А.П. Я согласен, пожалуй, с теми, кто подверстывает его под Серебряный век. Конечно, он совсем молоденьким покинул Россию Серебряного века, но переучиваться весьма сложно. Чему научился в юности, так и поступаешь. И я думаю, что он, конечно, отзвук Серебряного века. Там была такая череда писателей, особенно прозаиков, которые не вписываются в этот модернизм или плохо вписываются. Ну, например, Евгений Чириков. Или, скажем, Будищев. Телешов. Их довольно много, они всегда стояли на втором плане. А Набоков сумел сохранить все-таки какое-то прозаическое здравомыслие при всех веяниях Серебряного века в отличие, скажем, от Андрея Белого с его романами знаменитыми…

Н.К. …который весь там.

А.П. Весь там. Модернизм, ритмизованная речь. И читать это очень тяжело. У нас русская прозаическая традиция, если старших современников Набокова взять, лучше всего представлена, конечно, Буниным. У него все блестяще. Это и Серебряный век, это и реализм.
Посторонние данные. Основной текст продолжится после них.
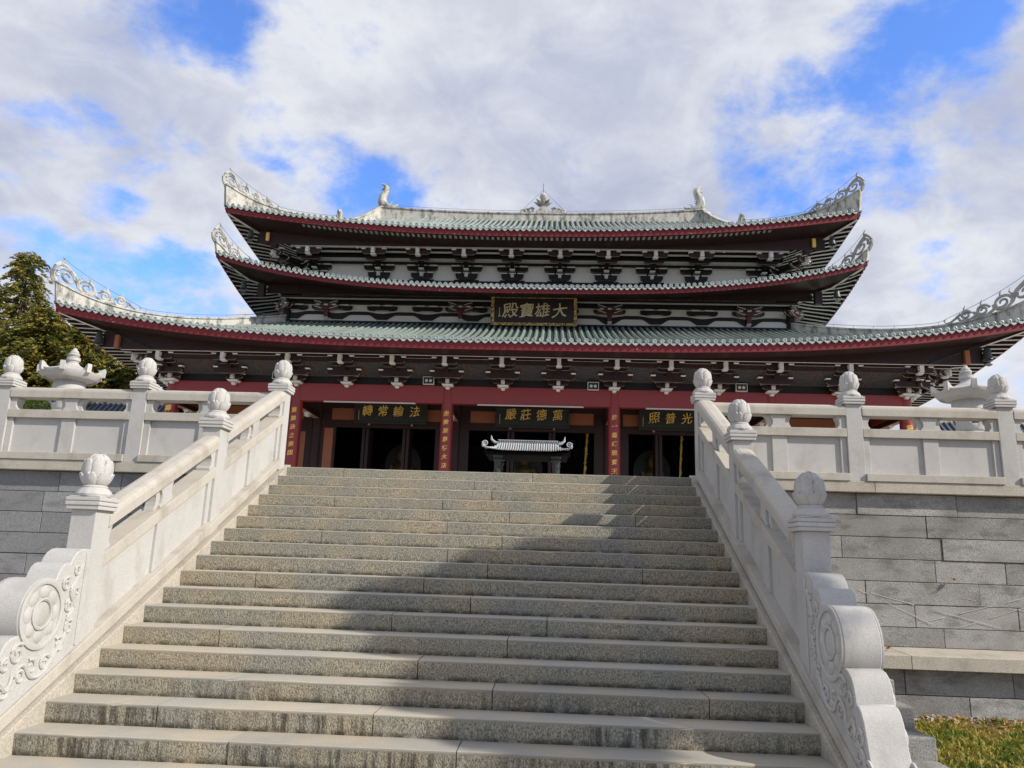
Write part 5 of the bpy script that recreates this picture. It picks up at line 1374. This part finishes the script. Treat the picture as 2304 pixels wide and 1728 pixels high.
def trees():
    kinds = [conifer_mesh(4, 15.5, 3.1, 120, 4.2, .19), conifer_mesh(7, 12.0, 3.6, 115, 5.0, .20), conifer_mesh(9, 14.0, 3.3, 80, 3.6, .18), conifer_mesh(5, 8.5, 3.2, 95, 5.4, .19)]
    spots = [  # x, y, kind, height scale, width scale, label
      (-31.2, 38.0, 0, 1.06, 1.25, 'tallest pointed conifer behind the left end of the terrace, left of the roof corner'),
      (-34.6, 39.5, 0, .98, 1.05, 'tall conifer cut by the left picture edge behind the left lantern'),
      (-32.2, 43.0, 2, 1.02, .75, 'thin dark conifer seen between the pointed conifer and the scroll of the lowest roof corner'),
      (-28.7, 37.0, 1, 1.05, 1.45, 'broad golden green conifer just below the left tip of the lowest roof'),
      (-26.0, 36.8, 3, 1.32, 1.45, 'rounded yellow green conifer under the left roof corner above the lantern finial'),
      (-23.4, 37.2, 3, 1.14, 1.40, 'low bushy conifer rising between the lantern and the left corner of the hall'),
      (-21.3, 39.5, 3, 1.0, 1.35, 'smallest bushy conifer tucked beside the outermost left column'),
      (-34.5, 35.0, 1, .85, 1.35, 'broad brownish conifer at the far left behind the first lotus post'),
      (-29.6, 40.2, 3, 1.45, 1.5, 'dense conifer right behind the left stone lantern'),
      (-36.9, 42.5, 1, 1.05, 1.0, 'hindmost conifer at the far left edge of the picture'),
      (30.6, 43.0, 3, .93, .9, 'dark conifer top peeping over the side hall at the far right'),
    ]
    for x, y, k, hs, ws, lab in spots:
        P = empty('conifer_tree', (x, y, 2.396), True); tag(P, lab, 'tree', 'conifers behind the temple')
        P.rotation_euler = (0, 0, rnd.uniform(0, 6)); P.scale = (ws, ws, hs)
        link('crown', kinds[k][0], P); link('trunk', kinds[k][1], P)
    # two small shrubs by the left lantern
    for x, y, r, lab in ((-9.62, 9.6, .24, 'small yellow green shrub seen through the left balustrade, left of the lantern'), (-8.98, 9.6, .27, 'small yellow green shrub seen through the left balustrade, touching the lantern')):
        P = empty('shrub', (x, y, 2.396)); tag(P, lab, 'shrub', 'shrubs by the left lantern')
        m = MB()
        for _ in range(420):
            a, b, q = rnd.uniform(0, 2*pi), rnd.uniform(-1.2, 1.5), rnd.uniform(.4, 1)**.5
            p = (x+r*q*cos(a)*cos(b), y+r*q*sin(a)*cos(b), 3.95+r*q*sin(b)*.9)
            frond(m, p, (cos(a), sin(a), .5), .06, .05, .2, 2)
        m.build('foliage', 'shrub', P, recalc=False)
        m = MB(); m.tube([(x, y, 2.4), (x+.02, y, 3.2), (x, y, 3.9)], [.03, .025, .015], 6); m.build('stem', 'bark', P)
        m = MB(); m.lathe([(.16, 2.396), (.22, 2.7), (.24, 2.75), (.2, 2.75)], 16, (x, y, 0)); m.build('planter', 'bronze', P)
    # bare young pine on the terrace left of the stairs
    for x, y, lab in ((-7.75, 13.0, 'bare young pine with pale trunk seen through the left balustrade beside the outermost column'), (15.2, 25.0, 'dark shrubby tree beside the outermost right column, seen through the right balustrade')):
        P = empty('young_tree', (x, y, 2.396)); tag(P, lab, 'tree')
        m = MB(); m.tube([(x-.08, y, 2.4), (x, y, 3.6), (x+.06, y, 4.75)], [.06, .055, .05], 8)
        tw = []
        for k in range(9):
            a = k*2.2; z = 3.5+.13*k; L = rnd.uniform(.3, .7); tw.append((x+L*cos(a), y+L*sin(a), z-.1)); m.tube([(x, y, z), (x+L*.5*cos(a), y+L*.5*sin(a), z+.08), tw[-1]], [.02, .014, .006], 5)
        m.build('trunk', 'coping' if x < 0 else 'bark', P, smooth=True)
        m = MB()
        for p in tw:
            for _ in range(5 if x < 0 else 40): frond(m, (p[0]+rnd.gauss(0,.08 if x < 0 else .4), p[1]+rnd.gauss(0,.08 if x < 0 else .4), p[2]+rnd.gauss(0,.06 if x < 0 else .5)), (rnd.gauss(0,1), rnd.gauss(0,1), .2), .22, .09, .3, 7)
        m.build('foliage', 'darkfir', P, recalc=False)
    # tree to the right of the stairs whose crown throws the dappled shade on the steps
    shade = [(.95,3.15),(.2,2.75),(-.20,2.50),(-.52,2.2),(-.88,1.82),(-.50,1.52),(-.18,1.12),(.2,.92),(-.28,.68),(.42,.46),(.62,.2),(1.1,-.05),(1.5,.1),(1.6,.9),(1.75,1.3),(2.3,1.7),(2.7,2.2),(2.6,2.7),(1.8,3.1)]
    def inside(px, py):
        c = False; n = len(shade)
        for i in range(n):
            x1, y1 = shade[i]; x2, y2 = shade[(i+1) % n]
            if (y1 > py) != (y2 > py) and px < (x2-x1)*(py-y1)/(y2-y1)+x1: c = not c
        return c
    P = empty('broadleaf_tree', (14.6, -2.0, -.45)); tag(P, 'leafy broadleaf tree standing on the lawn to the right, shading the steps', 'tree')
    m = MB(); cnt = 0
    while cnt < 2300:
        px, py = rnd.uniform(-1.0, 3.2), rnd.uniform(-.6, 3.2)
        if not inside(px, py): continue
        nz = mnoise.noise((px*1.5, py*1.5, 4.2))
        nz2 = mnoise.noise((px*2.6, py*4.2, 9.1))
        if nz < -.28 and rnd.random() < .8: continue
        if nz2 < (-.12 if py < .9 else -.30) and rnd.random() < .9: continue
        t = rnd.uniform(12.5, 15.5); p = Vector((px, py, nose(py)))+SUN*t
        frond(m, p, (rnd.gauss(0,1), rnd.gauss(0,1), rnd.gauss(0,.5)), 0.26, .19, .3, 4); cnt += 1
    for _ in range(900):                              # the rest of the crown
        a = rnd.uniform(0, 2*pi); q = rnd.uniform(0, 1)**.5; t = rnd.uniform(15.5, 17.0); px, py = 1.2+1.6*q*cos(a), 1.3+1.3*q*sin(a)
        p = Vector((px, py, nose(py)))+SUN*t
        if inside(px, py): frond(m, p, (rnd.gauss(0,1), rnd.gauss(0,1), rnd.gauss(0,.5)), .25, .16, .3, 4)
    m.build('crown', 'leaf', P, recalc=False)
    c = Vector((1.5, 1.2, .5))+SUN*15
    m = MB(); m.tube([(14.6,-2.0,-.46), (14.5,-2.2,2.5), (14.0,-2.9,5.5), (c.x, c.y, c.z-1.0)], [.30, .24, .20, .14], 10)
    for k in range(10):
        px, py = rnd.uniform(-.2, 2.8), rnd.uniform(.2, 2.6); p = Vector((px, py, nose(py)))+SUN*14
        m.tube([(c.x, c.y, c.z-1.0), (c+(p-c)*.5)+Vector((0,0,-.2)), p], [.08, .05, .015], 6)
    m.build('trunk', 'bark', P, smooth=True)

def wall_leaves():
    for x, y, z, lab in ((5.02, 4.62, .325, 'curled brown leaf lying on the wall ledge'), (6.02, 4.93, 1.16, 'dry leaf caught in a joint of the right wall')):
        m = MB()
        for k in range(4): leaf(m, x+rnd.gauss(0,.012), y, z+.012+.008*k, .035)
        m.tube([(x, y, z+.02), (x-.05, y-.03, z-.01)], .004, 4)
        tag(m.build('fallen_leaf', 'dryleaf', recalc=False), lab, 'leaf')

setting()
terrace_wall(-1); terrace_wall(1)
staircase()
stair_balustrade(-1); stair_balustrade(1)
terrace_balustrade(-1); terrace_balustrade(1)
temple(); plaques(); fixtures(); statues()
stone_lantern(-1); stone_lantern(1); incense_burner()
side_hall(-1); side_hall(1)
trees(); wall_leaves()
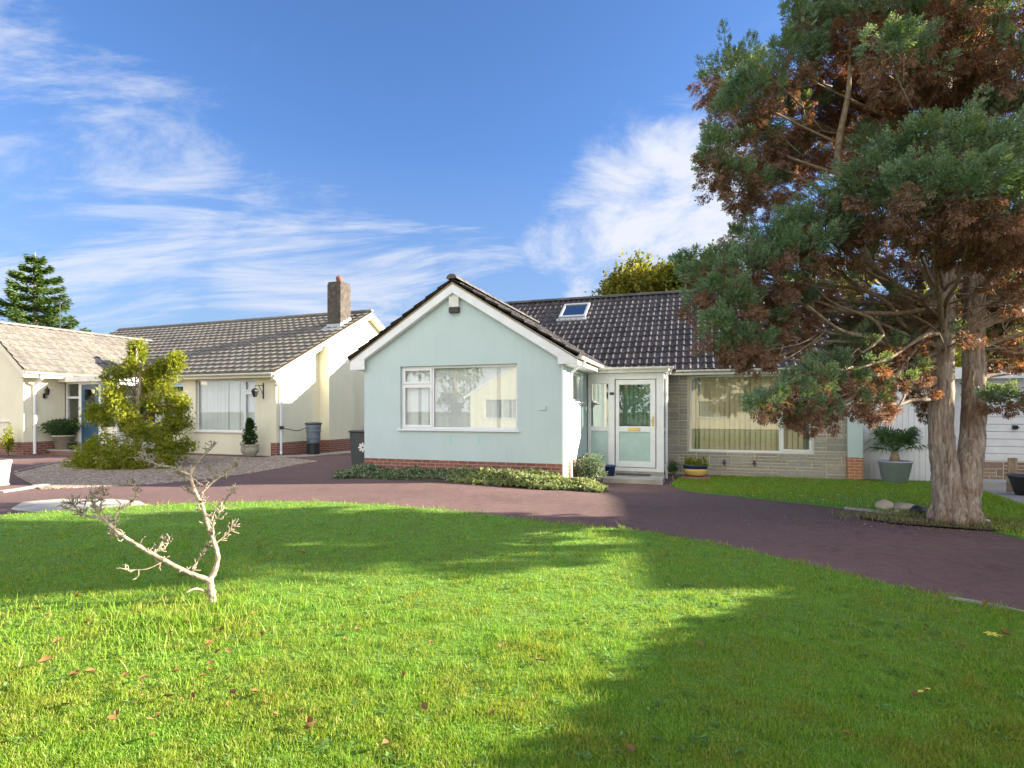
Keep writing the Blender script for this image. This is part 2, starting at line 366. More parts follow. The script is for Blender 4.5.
def mat_gravel():
    m, nt, b = newmat('gravel'); v = coord(nt); t = N(nt, 'ShaderNodeTexVoronoi'); t.inputs['Scale'].default_value = 28; nt.links.new(v, t.inputs['Vector'])
    s = N(nt, 'ShaderNodeSeparateColor'); nt.links.new(t.outputs['Color'], s.inputs[0])
    c = ramp(nt, s.outputs[0], [(0,(0.12,0.085,0.06)),(0.4,(0.29,0.215,0.15)),(0.75,(0.43,0.33,0.24)),(1,(0.60,0.50,0.39))])
    nt.links.new(c, b.inputs['Base Color']); b.inputs['Roughness'].default_value = 0.9
    bump(nt, mathn(nt, 'SUBTRACT', 1.0, t.outputs['Distance']), b, 1.0, 0.02); return m
M['gravel'] = mat_gravel()

near = list(np.arange(-26, 22.01, 0.5)); xs = [-400,-200,-100,-60,-40,-32]+near+[26,34,50,100,200,400]
ys = [-300,-150,-80,-50,-36]+list(np.arange(-30, 34.01, 0.5))+[40,50,70,110,200,400]
grid_sheet('ground', xs, ys, -0.05, M['ground'])
grid_sheet('driveway', list(np.arange(-26, 14.01, 0.5)), list(np.arange(-4, 24.01, 0.5)), 0.0, M['asphalt'])

lawn_px = [(0,517),(60,513),(130,508),(200,504.5),(270,503),(330,503.5),(400,507.5),(450,512),(500,518),(550,525),(630,532),(700,543),(760,556),(800,566),(850,578),(900,590),(950,602),(1000,613),(1024,618)]
lawn_edge = [(-14,6.2),(-10,7.0)]+[gp(*p)[:2] for p in lawn_px]+[(4.3,3.2),(5.2,2.0),(6.0,0.6),(7.0,-1.5)]
lawn_edge = np.array(lawn_edge)
def lawn_y(x): return np.interp(x, lawn_edge[:,0], lawn_edge[:,1])
strip_sheet('front_lawn', [tuple(p) for p in lawn_edge], [(x,-3.5) for x in lawn_edge[:,0]], 0.03, M['turf'], 70, 24)

far_px = [(672,487),(700,493),(740,497),(775,501),(850,509),(905,517),(975,527),(1024,540)]
vein = [gp(*p)[:2] for p in far_px]+[(8.6,6.3),(10.5,5.4)]
# ================================================================== HOUSE HELPERS
def wall_y(mb, x0, x1, z0, z1, y0, y1, holes=()):      # wall in the xz plane from y0 (face) to y1, with rectangular openings
    xs = sorted({x0,x1,*[h[0] for h in holes],*[h[1] for h in holes]}); zs = sorted({z0,z1,*[h[2] for h in holes],*[h[3] for h in holes]})
    for i in range(len(xs)-1):
        for j in range(len(zs)-1):
            cx = (xs[i]+xs[i+1])/2; cz = (zs[j]+zs[j+1])/2
            if any(h[0]<cx<h[1] and h[2]<cz<h[3] for h in holes): continue
            q = len(mb.v); a,b_,c,d = xs[i],xs[i+1],zs[j],zs[j+1]
            mb.add([(a,y0,c),(b_,y0,c),(b_,y0,d),(a,y0,d)],[(0,1,2,3)]); mb.add([(a,y1,c),(b_,y1,c),(b_,y1,d),(a,y1,d)],[(3,2,1,0)])
    for (a,b_,c,d) in list(holes)+[(x0,x1,z0,z1)]:
        mb.add([(a,y0,c),(a,y1,c),(a,y1,d),(a,y0,d),(b_,y0,c),(b_,y1,c),(b_,y1,d),(b_,y0,d)],[(0,1,2,3),(4,7,6,5),(0,4,5,1),(3,2,6,7)])
def wall_x(mb, y0, y1, z0, z1, x0, x1, holes=()):
    t = MB(); wall_y(t, y0, y1, z0, z1, x0, x1, holes); mb.add([(p[1],p[0],p[2]) for p in t.v], [f[::-1] for f in t.f])

def window(parent, loc, w, h, rz, cols, name='window', rec=0.07, fr=0.055, blind='blind', blindw=0.09, sill=True, glass='glass', frame='white', blind_gap=None, side='none', label=None, blind_alpha=0.92):
    """local: x along, z up, outer wall face at y=0, looking out to -y. cols: list of (x0,x1,[z splits], opening?)"""
    f = MB(); g = MB()
    f.box(0,w,rec,rec+0.06,0,fr); f.box(0,w,rec,rec+0.06,h-fr,h); f.box(0,fr,rec,rec+0.06,fr,h-fr); f.box(w-fr,w,rec,rec+0.06,fr,h-fr)
    for i, (x0,x1,zsp,op) in enumerate(cols):
        if i > 0: f.box(x0-fr*0.5,x0+fr*0.5,rec,rec+0.06,fr,h-fr)
        a = fr if i == 0 else x0+fr*0.5; b_ = w-fr if i == len(cols)-1 else x1-fr*0.5
        zz = [fr]+list(zsp)+[h-fr]
        for k in range(len(zz)-1):
            z0 = zz[k]+(fr*0.5 if k else 0); z1 = zz[k+1]-(fr*0.5 if k < len(zz)-2 else 0)
            if k: f.box(a,b_,rec,rec+0.06,zz[k]-fr*0.5,zz[k]+fr*0.5)
            A,B_,C_,D = a,b_,z0,z1
            if op:
                e = 0.045; y = rec-0.018
                f.box(A-0.01,B_+0.01,y,y+0.05,C_-0.01,C_+e); f.box(A-0.01,B_+0.01,y,y+0.05,D-e,D+0.01)
                f.box(A-0.01,A+e,y,y+0.05,C_+e,D-e); f.box(B_-e,B_+0.01,y,y+0.05,C_+e,D-e); A+=e;B_-=e;C_+=e;D-=e
            g.box(A-0.004,B_+0.004,rec+0.02,rec+0.026,C_-0.004,D+0.004)
    o = f.build(name, M[frame], parent, loc, rz, bevel=0.004)
    if label: o['label'] = label
    g.build('pane', M[glass], o)
    if sill:
        MB().box(-0.06,w+0.06,-0.05,rec,-0.035,-0.002).build('sill', M[frame], o, bevel=0.006)
    if blind:
        bl = MB(); x = 0.02; k = 0
        r = random.Random(int(w*100)+int(h*77))
        while x < w-0.02:
            ww = blindw*0.985; tilt = R(r.uniform(10,24)); 
            if r.random() < 0.05: tilt = R(60)
            c = x+ww/2; dx = ww/2*math.cos(tilt); dy = ww/2*math.sin(tilt); yb = rec+0.095
            bl.add([(c-dx,yb-dy,0.03),(c+dx,yb+dy,0.03),(c+dx,yb+dy,h-0.02),(c-dx,yb-dy,h-0.02)],[(0,1,2,3)])
            x += blindw*0.98; k += 1
        bl.build('vertical_blind', M[blind], o)
    if side == 'curtain':
        for (xa, xb) in ((0.05,0.42),(w-0.60,w-0.08)):
            cu = MB(); n = 26; vs = []
            for i in range(n):
                t = i/(n-1); x = xa+(xb-xa)*t; y = rec+0.19+0.022*math.sin(t*math.pi*9)
                vs += [(x,y,0.03),(x,y,h-0.03)]
            cu.add(vs, [(2*i,2*i+2,2*i+3,2*i+1) for i in range(n-1)]); cu.build('curtain', M['curtain'], o, smooth=True)
    return o

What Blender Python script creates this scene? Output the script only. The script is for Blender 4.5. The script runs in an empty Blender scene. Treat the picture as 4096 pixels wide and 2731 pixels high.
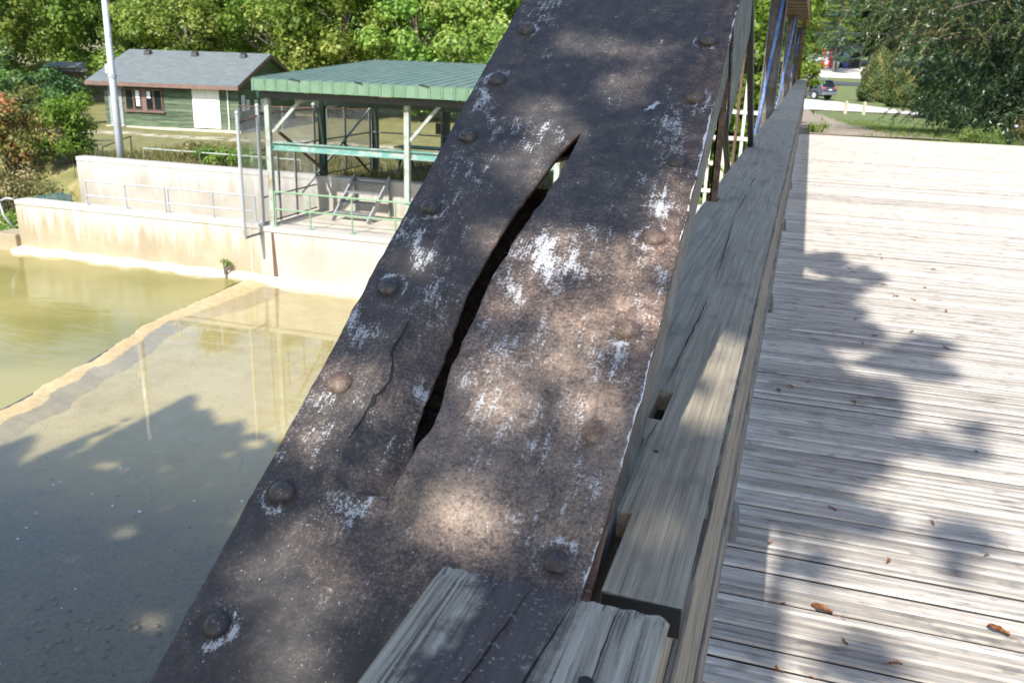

Н.К. Вопрос, конечно, выглядит общим, но в действительности это не общий вопрос, а даже, можно сказать, частный. Вот вы упомянули Бунина. Да, чрезвычайно концентрированная проза, метафорична, пластична. Но это же все, что мы можем сказать и про Набокова. А что, собственно, Набоков внес в литературу?

А.П. Мне трудно сказать. Я не почитатель Набокова, мало его читаю. Но я думаю, он внес как раз вот этот элемент ужаса, разложения. То, о чем Блок говорил: «Ужас при дверях». Когда Набоков ездил на автомобиле в гимназию, люди уже чувствовали, что будет ужас. И вот этот ужас он отразил, предреволюционный и революционный ужас.

Н.К. Ну тогда уж, конечно, и ужас эмиграции.

А.П. И ужас эмиграции, разумеется, потому что эмиграция – это страдание. Для первой волны эмиграции по крайней мере. Было много волн эмиграции. И сейчас она продолжается, уж не знаю, какая по счету. Четвертая, может быть, пятая? А для них это был ужас, потому что они были русские люди, хотели вернуться домой, рассчитывали на это, но Бог не дал.